Draw out every line with the word "part" from the listing below.

Data shown:
┌──

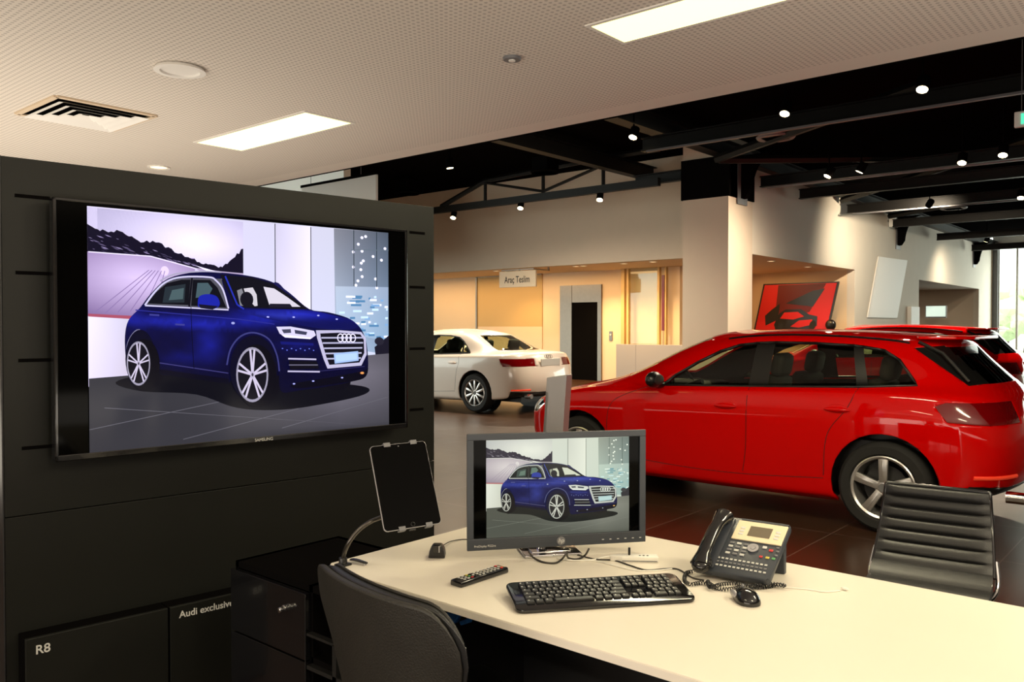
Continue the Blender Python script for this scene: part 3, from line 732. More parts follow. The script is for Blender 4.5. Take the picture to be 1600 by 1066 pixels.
A3['tail'] = [(-1.64, .90), (-1.70, .925), (-2.3, .935), (-2.3, .80), (-1.95, .785), (-1.72, .80)]
A3['tail_y'] = .42
A3['doors'] = [[(.98, .34), (1.00, .60), (.93, .80), (.62, .93)], [(-.30, .985), (-.30, .55), (-.27, .32)], [(-1.13, 1.02), (-1.07, .86), (-.93, .66), (-.90, .36)], [(.98, .34), (.3, .30), (-.27, .30), (-.90, .34)]]
A3['handles'] = [(-.13, .815), (-1.00, .842)]
ax = (1.41, -1.41)
A4 = dict(ax=ax, rw=.33, tint='carglass')
A4['rings'] = [
 plan(2.16, -2.24, .81, Z(.20, .20, .20, .19, .18, .17, .17, .17, .18, .22, .25, .27, .27), ax),
 plan(2.26, -2.34, .885, Z(.24, .24, .24, .22, .22, .21, .21, .21, .22, .25, .28, .30, .30), ax),
 plan(2.30, -2.38, .895, Z(.36, .36, .37, .36, .34, .32, .32, .32, .34, .36, .40, .42, .42), ax),
 plan(2.32, -2.40, .915, Z(.55, .55, .55, .55, .55, .53, .53, .54, .55, .57, .60, .60, .60), ax),
 plan(2.30, -2.36, .918, Z(.66, .67, .68, .72, .76, .77, .78, .80, .82, .83, .82, .80, .80), ax),
 plan(2.22, -2.30, .880, Z(.75, .75, .77, .83, .87, .895, .915, .935, .955, .975, .985, .985, .985), ax),
 [(1.76, 0, .89), (1.74, .42, .885), (1.66, .68, .87), (1.50, .78, .875), (1.25, .81, .905), (.83, .82, .93), (.1, .82, .945), (-.6, .815, .96), (-1.35, .80, .985), (-1.80, .76, 1.0), (-2.08, .68, 1.02), (-2.20, .42, 1.035), (-2.23, 0, 1.04)],
 [(1.26, 0, .96), (1.24, .30, .955), (1.13, .56, .945), (1.0, .70, .945), (.87, .765, .945), (.62, .792, .945), (.1, .795, .955), (-.6, .79, .975), (-1.15, .775, 1.0), (-1.45, .70, 1.02), (-1.66, .57, 1.03), (-1.74, .34, 1.035), (-1.77, 0, 1.04)],
 [(.84, 0, 1.18), (.82, .30, 1.175), (.74, .50, 1.165), (.64, .61, 1.155), (.52, .665, 1.145), (.25, .71, 1.15), (-.15, .72, 1.16), (-.65, .715, 1.175), (-1.05, .69, 1.175), (-1.22, .64, 1.18), (-1.34, .53, 1.19), (-1.42, .32, 1.20), (-1.45, 0, 1.205)],
 [(.38, 0, 1.36), (.36, .28, 1.355), (.29, .46, 1.34), (.19, .55, 1.325), (.06, .59, 1.325), (-.12, .615, 1.345), (-.38, .62, 1.355), (-.7, .61, 1.345), (-.92, .59, 1.32), (-1.0, .56, 1.31), (-1.06, .48, 1.315), (-1.10, .28, 1.335), (-1.11, 0, 1.345)],
 [(.20, 0, 1.40), (.19, .14, 1.398), (.14, .27, 1.39), (.06, .35, 1.385), (-.03, .39, 1.385), (-.18, .40, 1.40), (-.40, .40, 1.405), (-.65, .39, 1.395), (-.80, .37, 1.38), (-.86, .34, 1.375), (-.90, .29, 1.375), (-.93, .17, 1.38), (-.94, 0, 1.382)],
 [(.08, 0, 1.415), (.06, 0, 1.415), (.03, 0, 1.416), (-.02, 0, 1.418), (-.08, 0, 1.42), (-.22, 0, 1.425), (-.40, 0, 1.425), (-.6, 0, 1.415), (-.70, 0, 1.408), (-.74, 0, 1.404), (-.77, 0, 1.40), (-.79, 0, 1.40), (-.80, 0, 1.40)]]
A4['side_glass'] = [
  ('door_window', [(.60, .935), (.50, 1.02), (.32, 1.13), (.12, 1.225), (-.05, 1.275), (-.20, 1.293), (-.20, .955)], 'carglass'),
  ('window_pillar', [(-.20, .955), (-.20, 1.293), (-.30, 1.298), (-.30, .957)], 'carblack'),
  ('door_window', [(-.30, .957), (-.30, 1.298), (-.60, 1.292), (-.82, 1.265), (-.95, 1.20), (-1.0, .985)], 'carglass'),
  ('window_pillar', [(-1.0, .985), (-.95, 1.20), (-.99, 1.17), (-1.04, .986)], 'carblack'),
  ('quarter_window', [(-1.04, .986), (-.99, 1.17), (-1.08, 1.10), (-1.20, 1.0)], 'carglass')]
A4['dlo'] = [(.60, .935), (.50, 1.02), (.32, 1.13), (.12, 1.225), (-.05, 1.275), (-.20, 1.293), (-.30, 1.298), (-.60, 1.292), (-.82, 1.265), (-.95, 1.20), (-1.08, 1.10), (-1.20, 1.0), (-.95, .985), (-.30, .957)]
A4['screen'] = [(-.62, .99), (-.48, 1.325), (-.25, 1.345), (.25, 1.345), (.48, 1.325), (.62, .99), (.25, .995), (-.25, .995)]
A4['rear'] = [(-.57, 1.05), (-.50, 1.16), (-.44, 1.30), (.44, 1.30), (.50, 1.16), (.57, 1.05)]
A4['tail'] = [(-1.93, .915), (-2.6, .92), (-2.6, .80), (-2.02, .79)]
A4['tail_y'] = .36
A4['doors'] = [[(1.08, .34), (1.10, .60), (1.03, .80), (.72, .92)], [(-.22, .96), (-.22, .55), (-.18, .32)], [(-1.0, .99), (-1.05, .84), (-1.0, .68), (-.95, .36)], [(1.08, .34), (.3, .30), (-.18, .30), (-.95, .34)]]
A4['handles'] = [(-.05, .80), (-.90, .825)]

def make_wheel(parent, x, side, rw, ns, tw=.215, yo=.885, rim='alu', twin=False):
    """side = +1 left; the wheel part carries tyre and rim"""
    Mx = Matrix.Translation((x, side*(yo-tw/2), rw)) @ Matrix.Rotation(-side*PI/2, 4, 'X')   # local +Z = outwards
    rr = rw*.70; h = tw/2
    prof = [(rr, -h*.9), (rr+.01, -h), (rw-.03, -h), (rw-.008, -h*.8), (rw, -h*.5), (rw, h*.5), (rw-.008, h*.8), (rw-.03, h), (rr+.012, h*.97), (rr, h*.86)]
    w = MB().lathe(prof, 48, Mx, closed=True).build('wheel', 'tyre', parent, smooth=35)
    o = MB().lathe([(rr, h*.93), (rr-.008, h*.98), (rr-.022, h*.9), (rr-.03, h*.5), (rr-.035, -h*.8), (rr, -h*.9)], 48, Mx).build('rim_ring', rim, w, smooth=35)
    mb = MB()
    for k in range(ns):
        a = 2*PI*k/ns-PI/2
        if ns <= 5: segs = [(-.034, .034, -.027, .027)]
        else: segs = [(-.021, .021, -.016, .016)]
        for (o0, o1, i0, i1) in segs:
            pts = [(.035, i0), (rr-.018, o0), (rr-.018, o1), (.035, i1)]
            mb.prism(pts, .03, Mx @ Matrix.Rotation(a, 4, 'Z') @ Matrix.Translation((0, 0, h*.62)), bev=.007)
            if ns <= 5:
                mb.prism([(.07, i0*.25), (rr-.03, o0*.3), (rr-.03, o1*.3), (.07, i1*.25)], .006, Mx @ Matrix.Rotation(a, 4, 'Z') @ Matrix.Translation((0, 0, h*.62+.026)), bev=.002)
    mb.cyl((0, 0, 0), .058, .045, bev=.008) if False else mb._merge(MB().cyl((0, 0, h*.66), .058, .045, bev=.008).bm, Mx)
    mb.build('spokes', rim, w, smooth=35)
    m2 = MB(); m2._merge(MB().cyl((0, 0, h*.1), .15, .02).bm, Mx); m2.build('brake_disc', 'disc', w)
    m3 = MB(); m3._merge(MB().cyl((0, 0, h*.9), .03, .006).bm, Mx); m3.build('hub_cap', 'grey', w)
    return w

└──

Complete answer:
Continue the Blender Python script for this scene: part 3, from line 732. More parts follow. The script is for Blender 4.5. Take the picture to be 1600 by 1066 pixels.
    """side = +1 left; the wheel part carries tyre and rim"""